The demo application is composed of two sections :
Initialization driver enables - I2C, SCD40: perform factory reset, serial number, features, product type platform type, product version and SPS30: perform start measurement mode, also write log.
void application_init ( void )
{
log_cfg_t log_cfg; /**< Logger config object. */
hvac_cfg_t hvac_cfg; /**< Click config object. */
/**
* Logger initialization.
* Default baud rate: 115200
* Default log level: LOG_LEVEL_DEBUG
* @note If USB_UART_RX and USB_UART_TX
* are defined as HAL_PIN_NC, you will
* need to define them manually for log to work.
* See @b LOG_MAP_USB_UART macro definition for detailed explanation.
*/
LOG_MAP_USB_UART( log_cfg );
log_init( &logger, &log_cfg );
log_info( &logger, " Application Init " );
// Click initialization.
hvac_cfg_setup( &hvac_cfg );
HVAC_MAP_MIKROBUS( hvac_cfg, MIKROBUS_1 );
if ( I2C_MASTER_ERROR == hvac_init( &hvac, &hvac_cfg ) )
{
log_error( &logger, " Communication init." );
for ( ; ; );
}
log_info( &logger, " Application Task " );
Delay_ms ( 1000 );
hvac_scd40_send_cmd( &hvac, HVAC_PERFORM_FACTORY_RESET );
log_printf( &logger, " Perform Factory Reset \r\n" );
log_printf( &logger, "--------------------------\r\n" );
Delay_ms ( 1000 );
Delay_ms ( 1000 );
hvac_scd40_get_serial_number ( &hvac, ser_num );
log_printf( &logger, " SCD40 - Serial Number : %.4d-%.4d-%.4d \r\n",
( uint16_t ) ser_num[ 0 ], ( uint16_t ) ser_num[ 1 ], ( uint16_t ) ser_num[ 2 ] );
log_printf( &logger, "--------------------------\r\n" );
Delay_ms ( 100 );
hvac_scd40_get_feature_set_version( &hvac, &version_data );
log_printf( &logger, " SCD40 - Features \r\n" );
log_printf( &logger, " Product Type : %d \r\n", ( uint16_t ) version_data.product_type );
log_printf( &logger, " Platform Type : %d \r\n", ( uint16_t ) version_data.platform_type );
log_printf( &logger, " Product Version : %d.%d \r\n",
( uint16_t ) version_data.product_major_version,
( uint16_t ) version_data.product_minor_version );
log_printf( &logger, "--------------------------\r\n" );
Delay_ms ( 100 );
hvac_sps30_start_measurement ( &hvac );
Delay_ms ( 100 );
}
This is an example which demonstrates the use of HVAC Click board.
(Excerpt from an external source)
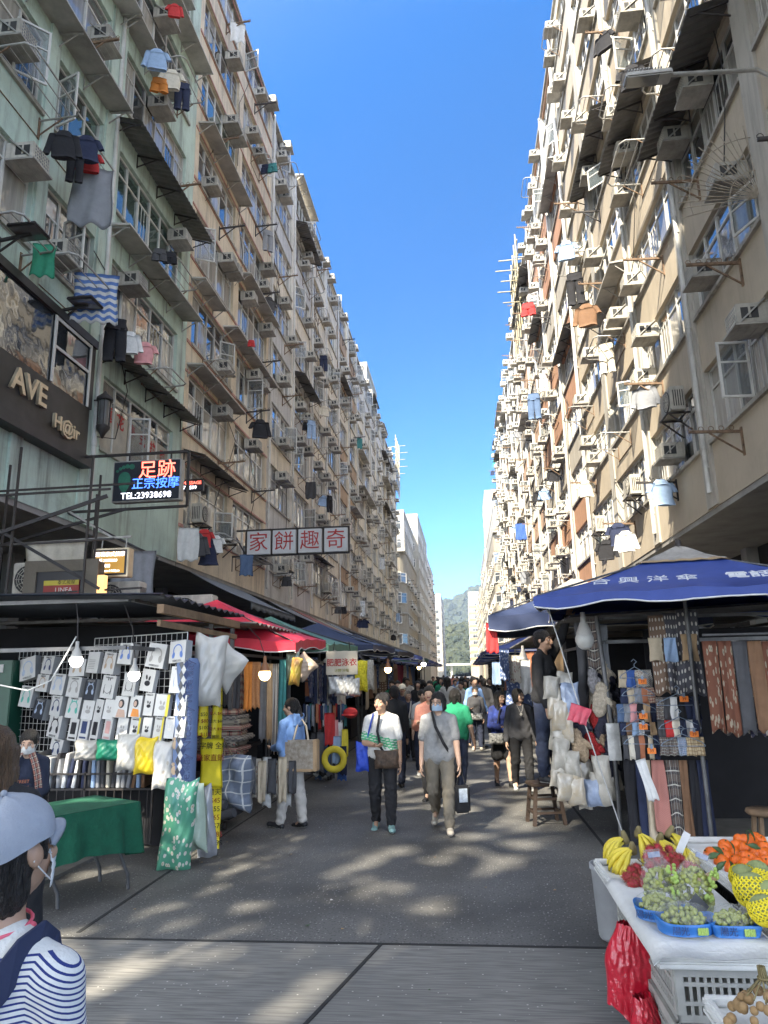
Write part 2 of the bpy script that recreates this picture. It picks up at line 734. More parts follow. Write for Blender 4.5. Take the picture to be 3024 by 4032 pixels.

HVAC Click board can be used to measure : Concentration of CO2 in air, Temperature ( degree Celsius ), Relative Humidity ( % ), Mass Concentration of PM1.0, PM2.5, PM4.0, PM10 and Number Concentration of PM0.5, PM1.0, PM2.5, PM4.0 and PM10. All data logs write on USB uart changes.
void application_task ( void )
{
hvac_scd40_send_cmd( &hvac, HVAC_MEASURE_SINGLE_SHOT );
Delay_ms ( 1000 );
Delay_ms ( 1000 );
Delay_ms ( 1000 );
Delay_ms ( 1000 );
Delay_ms ( 1000 );
hvac_scd40_read_measurement( &hvac, &hvac_data );
Delay_ms ( 100 );
log_printf( &logger, " CO2 Concent = %d \r\n ", hvac_data.co2_concent );
log_printf( &logger, " Temperature = %.2f C \r\n", hvac_data.temperature );
log_printf( &logger, " R. Humidity = %.2f %% \r\n", hvac_data.r_humidity );
log_printf( &logger, "- - - - - - - - - - - - - \r\n" );
while ( HVAC_SPS30_NEW_DATA_IS_READY != hvac_sps30_get_ready_flag( &hvac ) );
log_printf( &logger, " Mass Concentration : \r\n" );
hvac_sps30_read_measured_data( &hvac, &sps30_data );
Delay_ms ( 100 );
log_printf( &logger, " PM 1.0 = %.2f ug/m3 \r\n", sps30_data.mass_pm_1_0 );
log_printf( &logger, " PM 2.5 = %.2f ug/m3 \r\n", sps30_data.mass_pm_2_5 );
log_printf( &logger, " PM 4.0 = %.2f ug/m3 \r\n", sps30_data.mass_pm_4_0 );
log_printf( &logger, " PM 10 = %.2f ug/m3 \r\n", sps30_data.mass_pm_10 );
log_printf( &logger, "- - - - - - - \r\n" );
log_printf( &logger, " Number Concentration : \r\n" );
log_printf( &logger, " PM 0.5 = %.2f n/cm3 \r\n", sps30_data.num_pm_0_5 );
log_printf( &logger, " PM 1.0 = %.2f n/cm3 \r\n", sps30_data.num_pm_1_0 );
log_printf( &logger, " PM 2.5 = %.2f n/cm3 \r\n", sps30_data.num_pm_2_5 );
log_printf( &logger, " PM 4.0 = %.2f n/cm3 \r\n", sps30_data.num_pm_4_0 );
log_printf( &logger, " PM 10 = %.2f n/cm3 \r\n", sps30_data.num_pm_10 );
log_printf( &logger, "--------------------------\r\n" );
Delay_ms ( 1000 );
Delay_ms ( 1000 );
}
The full application code, and ready to use projects can be installed directly from NECTO Studio Package Manager(recommended way), downloaded from our LibStock™ or found on Mikroe github account.
Other Mikroe Libraries used in the example:
Additional notes and informations
Depending on the development board you are using, you may need USB UART Click, USB UART 2 Click or RS232 Click to connect to your PC, for development systems with no UART to USB interface available on the board. UART terminal is available in all MikroElektronika compilers.